• _COLLECTED MATERIAL_:
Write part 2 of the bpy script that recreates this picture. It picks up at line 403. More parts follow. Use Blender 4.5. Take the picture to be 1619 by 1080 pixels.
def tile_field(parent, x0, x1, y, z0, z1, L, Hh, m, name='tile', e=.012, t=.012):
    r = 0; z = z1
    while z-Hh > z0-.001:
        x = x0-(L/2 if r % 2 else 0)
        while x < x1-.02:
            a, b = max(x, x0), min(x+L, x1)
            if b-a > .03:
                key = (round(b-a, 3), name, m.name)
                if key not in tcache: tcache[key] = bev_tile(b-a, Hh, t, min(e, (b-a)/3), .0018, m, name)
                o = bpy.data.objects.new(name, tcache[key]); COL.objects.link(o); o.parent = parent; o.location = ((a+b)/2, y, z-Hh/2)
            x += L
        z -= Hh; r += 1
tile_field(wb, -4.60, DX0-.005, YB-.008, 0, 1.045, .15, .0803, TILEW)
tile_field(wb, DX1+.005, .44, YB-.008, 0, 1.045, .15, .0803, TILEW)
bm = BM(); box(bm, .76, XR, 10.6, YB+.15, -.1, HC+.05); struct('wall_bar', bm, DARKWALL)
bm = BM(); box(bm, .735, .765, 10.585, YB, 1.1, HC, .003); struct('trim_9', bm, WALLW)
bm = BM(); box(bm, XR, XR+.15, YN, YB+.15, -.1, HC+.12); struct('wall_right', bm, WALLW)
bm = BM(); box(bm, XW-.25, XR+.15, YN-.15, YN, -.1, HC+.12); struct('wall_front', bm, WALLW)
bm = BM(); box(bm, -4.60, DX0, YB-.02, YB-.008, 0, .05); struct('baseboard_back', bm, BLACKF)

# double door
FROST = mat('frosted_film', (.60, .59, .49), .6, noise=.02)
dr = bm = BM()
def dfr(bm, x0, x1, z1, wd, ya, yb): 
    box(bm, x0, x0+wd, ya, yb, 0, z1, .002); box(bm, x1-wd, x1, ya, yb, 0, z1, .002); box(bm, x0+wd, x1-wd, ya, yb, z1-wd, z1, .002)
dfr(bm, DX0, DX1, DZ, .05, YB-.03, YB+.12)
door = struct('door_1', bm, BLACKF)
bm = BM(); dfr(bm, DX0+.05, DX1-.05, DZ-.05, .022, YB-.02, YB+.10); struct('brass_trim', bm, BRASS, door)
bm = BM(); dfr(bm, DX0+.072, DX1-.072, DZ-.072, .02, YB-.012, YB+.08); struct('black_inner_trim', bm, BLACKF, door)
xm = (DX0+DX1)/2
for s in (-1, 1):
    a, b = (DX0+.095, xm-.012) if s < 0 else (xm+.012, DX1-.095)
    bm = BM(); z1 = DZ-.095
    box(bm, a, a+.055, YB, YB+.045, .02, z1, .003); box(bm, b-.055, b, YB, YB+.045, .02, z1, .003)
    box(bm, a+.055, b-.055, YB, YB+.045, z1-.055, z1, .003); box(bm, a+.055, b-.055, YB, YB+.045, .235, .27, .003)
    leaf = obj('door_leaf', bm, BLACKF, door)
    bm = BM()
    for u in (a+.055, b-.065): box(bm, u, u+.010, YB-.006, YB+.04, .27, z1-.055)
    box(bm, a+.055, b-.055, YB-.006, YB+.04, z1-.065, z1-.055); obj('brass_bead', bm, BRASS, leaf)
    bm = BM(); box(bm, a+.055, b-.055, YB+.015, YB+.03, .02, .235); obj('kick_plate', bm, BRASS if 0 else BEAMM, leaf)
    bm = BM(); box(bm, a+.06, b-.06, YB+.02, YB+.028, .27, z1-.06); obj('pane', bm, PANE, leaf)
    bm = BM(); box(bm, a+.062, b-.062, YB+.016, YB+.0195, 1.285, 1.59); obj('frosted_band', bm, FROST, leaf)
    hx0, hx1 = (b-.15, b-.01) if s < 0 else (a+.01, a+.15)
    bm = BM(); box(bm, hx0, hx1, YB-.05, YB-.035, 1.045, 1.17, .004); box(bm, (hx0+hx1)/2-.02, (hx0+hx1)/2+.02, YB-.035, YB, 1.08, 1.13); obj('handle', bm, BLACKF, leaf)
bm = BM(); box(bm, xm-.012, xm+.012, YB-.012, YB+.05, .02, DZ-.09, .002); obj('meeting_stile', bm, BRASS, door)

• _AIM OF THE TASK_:
Print out the whole listing exactly as it appears.

• _RESPONSE TO THE EXERCISE_:
Write part 2 of the bpy script that recreates this picture. It picks up at line 403. More parts follow. Use Blender 4.5. Take the picture to be 1619 by 1080 pixels.
def tile_field(parent, x0, x1, y, z0, z1, L, Hh, m, name='tile', e=.012, t=.012):
    r = 0; z = z1
    while z-Hh > z0-.001:
        x = x0-(L/2 if r % 2 else 0)
        while x < x1-.02:
            a, b = max(x, x0), min(x+L, x1)
            if b-a > .03:
                key = (round(b-a, 3), name, m.name)
                if key not in tcache: tcache[key] = bev_tile(b-a, Hh, t, min(e, (b-a)/3), .0018, m, name)
                o = bpy.data.objects.new(name, tcache[key]); COL.objects.link(o); o.parent = parent; o.location = ((a+b)/2, y, z-Hh/2)
            x += L
        z -= Hh; r += 1
tile_field(wb, -4.60, DX0-.005, YB-.008, 0, 1.045, .15, .0803, TILEW)
tile_field(wb, DX1+.005, .44, YB-.008, 0, 1.045, .15, .0803, TILEW)
bm = BM(); box(bm, .76, XR, 10.6, YB+.15, -.1, HC+.05); struct('wall_bar', bm, DARKWALL)
bm = BM(); box(bm, .735, .765, 10.585, YB, 1.1, HC, .003); struct('trim_9', bm, WALLW)
bm = BM(); box(bm, XR, XR+.15, YN, YB+.15, -.1, HC+.12); struct('wall_right', bm, WALLW)
bm = BM(); box(bm, XW-.25, XR+.15, YN-.15, YN, -.1, HC+.12); struct('wall_front', bm, WALLW)
bm = BM(); box(bm, -4.60, DX0, YB-.02, YB-.008, 0, .05); struct('baseboard_back', bm, BLACKF)

# double door
FROST = mat('frosted_film', (.60, .59, .49), .6, noise=.02)
dr = bm = BM()
def dfr(bm, x0, x1, z1, wd, ya, yb): 
    box(bm, x0, x0+wd, ya, yb, 0, z1, .002); box(bm, x1-wd, x1, ya, yb, 0, z1, .002); box(bm, x0+wd, x1-wd, ya, yb, z1-wd, z1, .002)
dfr(bm, DX0, DX1, DZ, .05, YB-.03, YB+.12)
door = struct('door_1', bm, BLACKF)
bm = BM(); dfr(bm, DX0+.05, DX1-.05, DZ-.05, .022, YB-.02, YB+.10); struct('brass_trim', bm, BRASS, door)
bm = BM(); dfr(bm, DX0+.072, DX1-.072, DZ-.072, .02, YB-.012, YB+.08); struct('black_inner_trim', bm, BLACKF, door)
xm = (DX0+DX1)/2
for s in (-1, 1):
    a, b = (DX0+.095, xm-.012) if s < 0 else (xm+.012, DX1-.095)
    bm = BM(); z1 = DZ-.095
    box(bm, a, a+.055, YB, YB+.045, .02, z1, .003); box(bm, b-.055, b, YB, YB+.045, .02, z1, .003)
    box(bm, a+.055, b-.055, YB, YB+.045, z1-.055, z1, .003); box(bm, a+.055, b-.055, YB, YB+.045, .235, .27, .003)
    leaf = obj('door_leaf', bm, BLACKF, door)
    bm = BM()
    for u in (a+.055, b-.065): box(bm, u, u+.010, YB-.006, YB+.04, .27, z1-.055)
    box(bm, a+.055, b-.055, YB-.006, YB+.04, z1-.065, z1-.055); obj('brass_bead', bm, BRASS, leaf)
    bm = BM(); box(bm, a+.055, b-.055, YB+.015, YB+.03, .02, .235); obj('kick_plate', bm, BRASS if 0 else BEAMM, leaf)
    bm = BM(); box(bm, a+.06, b-.06, YB+.02, YB+.028, .27, z1-.06); obj('pane', bm, PANE, leaf)
    bm = BM(); box(bm, a+.062, b-.062, YB+.016, YB+.0195, 1.285, 1.59); obj('frosted_band', bm, FROST, leaf)
    hx0, hx1 = (b-.15, b-.01) if s < 0 else (a+.01, a+.15)
    bm = BM(); box(bm, hx0, hx1, YB-.05, YB-.035, 1.045, 1.17, .004); box(bm, (hx0+hx1)/2-.02, (hx0+hx1)/2+.02, YB-.035, YB, 1.08, 1.13); obj('handle', bm, BLACKF, leaf)
bm = BM(); box(bm, xm-.012, xm+.012, YB-.012, YB+.05, .02, DZ-.09, .002); obj('meeting_stile', bm, BRASS, door)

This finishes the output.